The System Administrators Guild (SAGE) of Australia said the publication of the Federal Government's "black list" of pornographic and violent websites has fatally damaged its proposed compulsory Internet filtering regime.

The black list's appearance on wikileaks.org demonstrated the futility of the Government's proposed censorship regime and the need for fresh thinking, the not-for-profit organisation said.

Donna Ashelford, president of SAGE-AU, said publication of the list has, in effect, given every 15-year-old in Australia a guide to porn online.

"The Government's trial has both fatally damaged the cause of internet filtering, and damaged Australia's global reputation since the Government [also] appears to be trying to block legitimate websites from the Australian public," she said.

"It also appears that the release of the blacklist was not a leak, but rather a reverse-engineering of the software the government provided to home internet users, which raises serious questions about the security of the list."

The secrecy of the blacklist itself creates a public hazard, according to Ashelford.

"If you release it to the public, it becomes a guide to the content you are trying to keep out; if it is neither released nor effectively vetted, it can be used inappropriately to block legitimate content," said Ashelford.

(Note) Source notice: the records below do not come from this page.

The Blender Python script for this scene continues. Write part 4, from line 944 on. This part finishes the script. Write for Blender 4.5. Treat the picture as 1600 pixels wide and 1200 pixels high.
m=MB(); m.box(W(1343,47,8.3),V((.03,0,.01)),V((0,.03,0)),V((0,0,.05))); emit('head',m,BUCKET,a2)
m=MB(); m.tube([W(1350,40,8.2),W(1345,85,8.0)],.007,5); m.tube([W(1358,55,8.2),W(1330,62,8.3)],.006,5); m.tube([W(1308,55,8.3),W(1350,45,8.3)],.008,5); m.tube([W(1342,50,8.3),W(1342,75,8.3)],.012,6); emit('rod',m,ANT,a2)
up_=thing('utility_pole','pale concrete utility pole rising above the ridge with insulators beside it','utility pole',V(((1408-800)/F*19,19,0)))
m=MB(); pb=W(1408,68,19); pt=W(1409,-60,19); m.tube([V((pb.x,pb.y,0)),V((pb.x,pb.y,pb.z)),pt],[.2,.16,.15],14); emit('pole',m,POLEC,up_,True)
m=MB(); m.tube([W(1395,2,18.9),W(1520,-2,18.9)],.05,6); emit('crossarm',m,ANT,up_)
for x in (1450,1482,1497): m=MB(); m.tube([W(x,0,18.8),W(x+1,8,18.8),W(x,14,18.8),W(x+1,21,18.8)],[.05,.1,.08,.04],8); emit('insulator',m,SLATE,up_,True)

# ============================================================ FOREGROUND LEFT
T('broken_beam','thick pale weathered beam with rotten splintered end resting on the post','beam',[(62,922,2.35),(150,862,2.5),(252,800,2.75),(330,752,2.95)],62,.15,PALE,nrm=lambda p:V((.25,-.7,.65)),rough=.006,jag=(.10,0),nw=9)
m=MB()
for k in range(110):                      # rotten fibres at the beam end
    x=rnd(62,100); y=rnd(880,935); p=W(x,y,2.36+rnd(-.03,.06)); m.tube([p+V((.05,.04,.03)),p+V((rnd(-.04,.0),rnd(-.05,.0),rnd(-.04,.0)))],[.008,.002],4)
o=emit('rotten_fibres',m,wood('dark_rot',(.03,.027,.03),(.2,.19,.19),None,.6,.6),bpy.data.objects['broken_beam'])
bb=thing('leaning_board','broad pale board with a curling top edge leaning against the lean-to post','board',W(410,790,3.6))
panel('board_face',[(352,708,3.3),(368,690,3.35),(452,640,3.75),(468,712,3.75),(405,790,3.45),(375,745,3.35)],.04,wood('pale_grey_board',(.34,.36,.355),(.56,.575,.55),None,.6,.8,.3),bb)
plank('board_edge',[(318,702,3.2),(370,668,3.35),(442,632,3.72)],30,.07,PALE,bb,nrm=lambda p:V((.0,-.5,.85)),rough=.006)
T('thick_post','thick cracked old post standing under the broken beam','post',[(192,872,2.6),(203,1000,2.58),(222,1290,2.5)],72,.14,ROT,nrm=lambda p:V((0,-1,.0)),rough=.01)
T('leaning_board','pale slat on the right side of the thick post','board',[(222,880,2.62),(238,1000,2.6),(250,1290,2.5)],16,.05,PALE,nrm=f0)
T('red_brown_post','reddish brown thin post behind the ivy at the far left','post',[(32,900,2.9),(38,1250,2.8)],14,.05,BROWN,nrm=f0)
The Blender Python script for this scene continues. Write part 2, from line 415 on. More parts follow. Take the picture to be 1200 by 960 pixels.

The Federal Government needed to apply fresh thinking to its approach to addressing objectionable content online, she said.

"They need to step back, define what the problem is and then come up with a workable solution to that problem," she said.

SAGE-AU continues to support a three-phase plan it released last November to provide safety for children using the Internet.

Its proposal comprises of; Encouraging "family-friendly" ISP services; improved parent education; and more rigorous enforcement.

The independent body also supports increased budgets for the Australian Communications and Media Authority (ACMA) and the Australian Federal Police to identify and remove illegal content from Australian hosts.

SAGE-AU also released a table of predictions one of its members, Mark Newton, made in October 2008, matched against outcomes that have eventuated since (see below).



There is no serious problem to solve.

Both Harvard and ACMA (the Australian Communication and Media Authority) have released research showing that the biggest problem with children online concerns bullying and identity theft. The Harvard group contended that online child abuse is a false threat promulgated in an atmosphere of moral panic. The ACMA research shows that parents rate TV as a bigger threat to their children than the Internet.

Even if there was, there's no public support to solve it.

GetUp has gathered nearly 100,000 signatures and raised nearly $50,000 in donations; evidence of significant public opposition to the plan. Polls by major media organisations have shown the policy to be unpopular with the public.

Even if there was support, this solution won't work.

Not even the scheme's supporters believe it will work. Experts in the field know it will not work. Senator Conroy has said in answers to Senator Ludlum's questions that the Government has no plans to restrict circumvention.

Even if it could work, it's too expensive.

Last month, news.com.au reported the "live trials" had been delayed for three months partly because DBCDE was having difficulty securing funding for the testing. Given the size of test ISPs, there was no need to purchase high-end equipment.

Even if it was affordable, it'll be implemented very poorly.

There are already signs of poor implementation including blacklisting legal but controversial sites, serving link deletion notices on Whirlpool, numerous false positives in the black list including a dentist, breeding kennels and other innocuous sites.

Even if it were implemented perfectly, the blacklist would leak.

The list, in several dated versions, is now available on the Internet. The latest list has been considerably shortened. It appears that the lists were not "leaked" but reversed engineered from packages designed to run locally on home computers.

There's no possibility that it won't leak

There is no doubt that leaks will be repeated if the system becomes mandatory.